Erlebnisse wie die beiden denkbar knapp verpassten Aufstiege können eine Mannschaft brechen. Aber Klopp gelang es, sein Team auch für seine dritte Saison wieder aufzurichten. Neben seiner ausgeklügelten Pressing- und Gegenpressing-Taktik ist es vermutlich die menschliche Komponente, die Klopps größtes Erfolgsrezept ist. "Jürgen gibt sich nach außen, so wie er ist. Er ist anderen Trainern haushoch überlegen, weil sie die gesamte Zeit überlegen, was sie sagen müssen, damit sie so oder so rüberkommen", sagte Heidel vor einigen Jahren im Podcast der Mainzer.
Mit dem authentischen Klopp ging Mainz 05 auch 2003/04 wieder als Verfolger ins Saisonfinale. Einen Punkt betrug der Rückstand auf Alemannia Aachen, die mit einem 0:1 in Karlsruhe die Tür für den Triumph der "Nullfünfer" öffnete. Diese Chance ließ sich das Mainzer Team nicht nehmen und bezwang Trier mit 3:0. Nach 14 Jahren 2. Bundesliga hatte sich Klopp bis in die Beletage des deutschen Fußballs durchgebissen. Den endgültigen Abschied aus der 2. Bundesliga bedeutete der Aufstieg aber nicht, denn nachdem Mainz zwei Mal den Klassenerhalt sicherte, stand am Ende des dritten Bundesliga-Jahres der Abstieg.

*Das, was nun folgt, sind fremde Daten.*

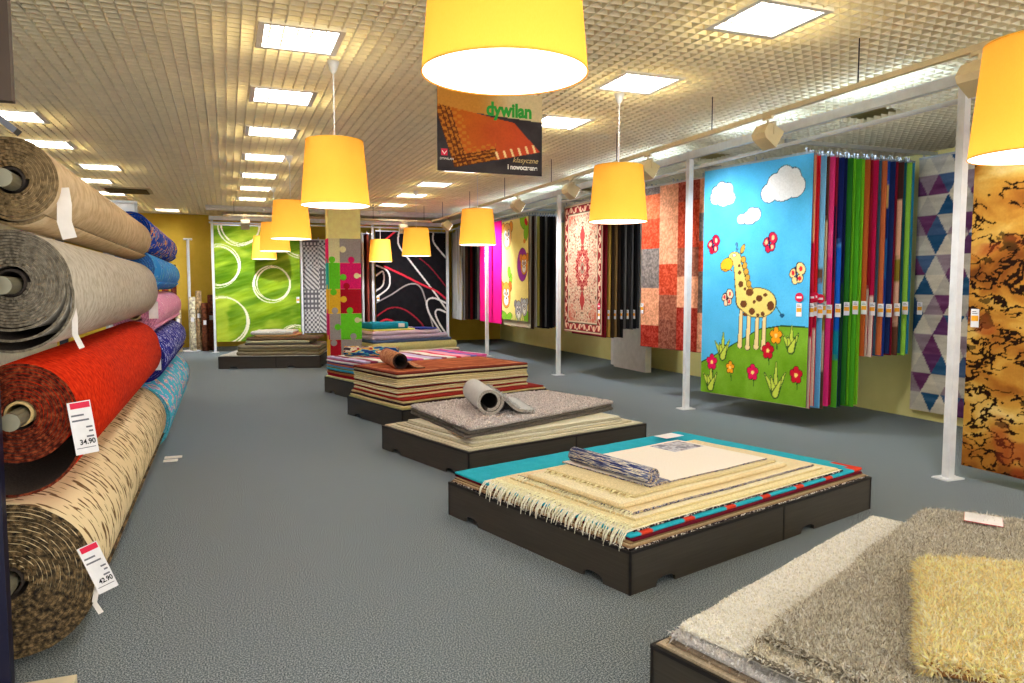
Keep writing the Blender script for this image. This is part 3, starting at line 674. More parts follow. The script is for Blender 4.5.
# ------------------------------------------------------------------ rack frames
fr = empty('rug_rack_frame', (5.6, 12.0, 0), 0, 'long white steel rug rack of posts and beams along the right side', 'rack')
PY = [4.38, 8.18, 12.2, 16.15, 19.42]
for y in PY:
    b = MB(); b.box(-.033, .033, y - 12 - .033, y - 12 + .033, 0.01, 3.34); p = b.build('post', M_white, fr)
    b = MB(); b.box(-.1, .1, y - 12 - .075, y - 12 + .075, 0, .012)
    for sx in (-1, 1): b.lathe([(.012, .012), (.012, .02), (.006, .022)], 8, c=(sx * .075, y - 12, 0), close=True)
    b.build('foot_plate', M_white, p)
b = MB(); b.box(-.03, .03, -10.5, 7.45, 3.235, 3.325); b.build('beam', M_white, fr)
b = MB(); b.tube([(.06, -10.5, 3.125), (.06, 7.42, 3.125)], .022, 12)
for y in PY: b.box(-.0, .07, y - 12 - .01, y - 12 + .01, 3.11, 3.14)
b.build('hanging_tube', M_white, fr, False)
for y in (4.42, 6.46, 8.22, 10.74, 12.24, 13.92, 16.19, 18.45):
    b = MB(); b.box(.02, 2.24, y - 12 - .016, y - 12 + .016, 3.14, 3.18); b.build('cross_rail', M_steel, fr)
fb = empty('rug_rack_frame', (2.6, 19.42, 0), 0, 'white steel rug rack carrying the green and black rugs across the back', 'rack')
for x in (-.285, 1.79, 3.60):
    b = MB(); b.box(x - 2.6 - .028, x - 2.6 + .028, -.03 + .06, .03 + .06, 0.01, 3.30); p = b.build('post', M_white, fb)
    b = MB(); b.box(x - 2.6 - .08, x - 2.6 + .08, -.02, .14, 0, .012); b.build('foot_plate', M_white, p)
b = MB(); b.box(-2.95, 2.95, .02, .1, 3.22, 3.32); b.build('beam', M_white, fb)
b = MB(); b.tube([(-2.95, 0, 3.155), (2.95, 0, 3.155)], .022, 12); b.build('hanging_tube', M_white, fb)
# bulkhead boards under the ceiling in front of the back rack
b = MB(); b.box(-.4, 5.5, 18.9, 18.96, 3.40, 3.49); b.box(-.4, 5.5, 18.6, 18.66, 3.44, 3.49); struct(b.build('trim_2', M_white))

# ------------------------------------------------------------------ spot track
tr = empty('track_rail', (4.6, 10, 3.15), 0, 'long beige lighting track hung on thin rods beside the right rack', 'track')
b = MB(); b.box(-.02, .02, -9.5, 7.2, -.02, .02); b.build('rail', M_beige, tr)
for y in (2.4, 4.5, 6.35, 8.3, 10.3, 12.3, 14.3, 16.3):
    b = MB(); b.tube([(0, y - 10, .02), (0, y - 10, .36)], .005, 6); b.build('hanging_rod', M_black, tr)
trb = empty('track_rail', (2.4, 17.2, 3.15), 0, 'beige lighting track hung across the hall before the back rack', 'track')
b = MB(); b.box(-2.4, 2.18, -.018, .018, -.018, .018); b.build('rail', M_beige, trb)
for x in (-2.2, -.7, .8, 2.0):
    b = MB(); b.tube([(x, 0, .018), (x, 0, .36)], .005, 6); b.build('hanging_rod', M_black, trb)
def make_spot():
    t = empty('track_spotlight', (0, 0, 0)); t['category'] = 'spotlight'
    b = MB(); b.box(-.014, .014, -.06, .06, -.045, -.02); b.tube([(0, 0, -.045), (0, 0, -.075)], .012, 10); b.build('adapter', M_beige, t)
    b = MB()
    for s in (-1, 1): b.box(-.012, .012, s * .095 - .004, s * .095 + .004, -.19, -.075)
    b.box(-.012, .012, -.099, .099, -.083, -.075); b.build('bracket', M_beige, t)
    b = MB(); ax1 = Vector((1, 0, -.62)).normalized(); ax2 = Vector((.62, 0, 1)).normalized()
    prof = [(-.10, -.045), (-.06, -.075), (.08, -.085), (.08, .085), (-.06, .075), (-.10, .045)]
    b.prism(prof, Vector((0, -.088, -.19)), ax1, ax2, (0, .176, 0)); h = b.build('lamp_head', M_beige, t)
    b = MB(); b.obox(Vector((0, 0, -.19)) + ax1 * .083, (ax1, (0, 1, 0), ax2), (.003, .075, .07)); b.build('lens', mat_emit('spot_lens', (255, 250, 240), 4.0), h)
    return t
SPOT_W = 110
spots = [(3.5, 'spotlight nearest the right edge of the photo, above the nearest white post'), (5.52, 'spotlight on the beige track above the giraffe rug'), (7.56, 'spotlight on the beige track before the patchwork rug'),
         (9.62, 'spotlight on the beige track before the medallion rug'), (11.68, 'spotlight on the beige track above the animal face rug'), (15.95, 'spotlight on the beige track near the back corner')]
sp0 = make_spot()
def spot_light(t, tgt, w, size=1.9):
    l = bpy.data.lights.new('spot_light', 'SPOT'); l.energy = w; l.spot_size = size; l.spot_blend = .9; l.shadow_soft_size = .06; l.color = (.93, .96, 1)
    o = bpy.data.objects.new('spot_light', l); put(o, t); loc = Vector((.10, 0, -.26)); o.location = loc
    d = Vector(tgt) - loc; o.rotation_euler = d.to_track_quat('-Z', 'Y').to_euler()
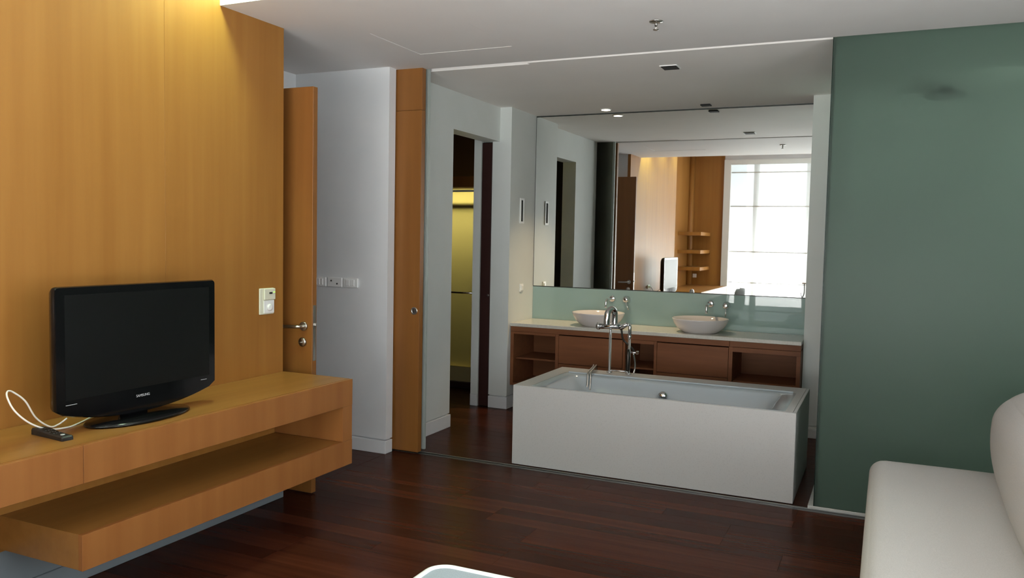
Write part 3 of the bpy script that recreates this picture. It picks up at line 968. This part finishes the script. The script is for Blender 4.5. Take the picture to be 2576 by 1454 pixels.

Dass die Rheinhessen den Gang in die 2. Bundesliga mit ihrem Trainer Jürgen Klopp antraten, spricht für das enorme Standing, das der Fußballtrainer sich in der Landeshauptstadt von Rheinland-Pfalz erarbeitet hat. "In Mainz könnte ich einen Haufen auf die Ludwigsstraße machen und alle würden sagen: 'Super, Kloppo!'", beschreibt Klopp seine Beliebtheit in der Stadt gewohnt blumig. Die "Nullfünfer" vertrauten Klopp die Mission Wiederaufstieg an, die wieder einmal knapp scheiterte. Aber wie schon zu Beginn seiner Spielerkarriere machte Klopp persönlich nun den Sprung, der ihm mit der Mannschaft nicht gelungen war: Im Sommer 2008 wechselte er zu Borussia Dortmund. Natürlich hätte sich die Mainzer Legende lieber mit dem Aufstieg verabschiedet, aber wie sagte Klopp später in Liverpool einmal so schön: "It’s not a wish concert."
Obwohl seine weitere Trainerkarriere in Dortmund und Liverpool sowohl bei ihm als auch den Fans kaum Wünsche offen ließ. Er formte in Dortmund aus einer grauen Maus einen zweifachen Deutschen Meister und führte Liverpool zur ersten Meisterschaft im Premier-League-Zeitalter. Er gewann die Champions League, holte auch den englischen Pokal und wurde zwei Mal zum Welttrainer gewählt. Seine Ankündigung, sein Amt beim FC Liverpool im Sommer 2024 niederzulegen, sorgte für beispiellose Sympathiebekundungen auf der ganzen Welt.
Es zeigt, wie nahbar Jürgen Klopp trotz all seiner Erfolge geblieben ist. Selbst mit einer Vitrine voller Pokale könnte er sich auch heute bei einer Pressekonferenz mit "I am the normal one" vorstellen – und es wäre nicht gelogen.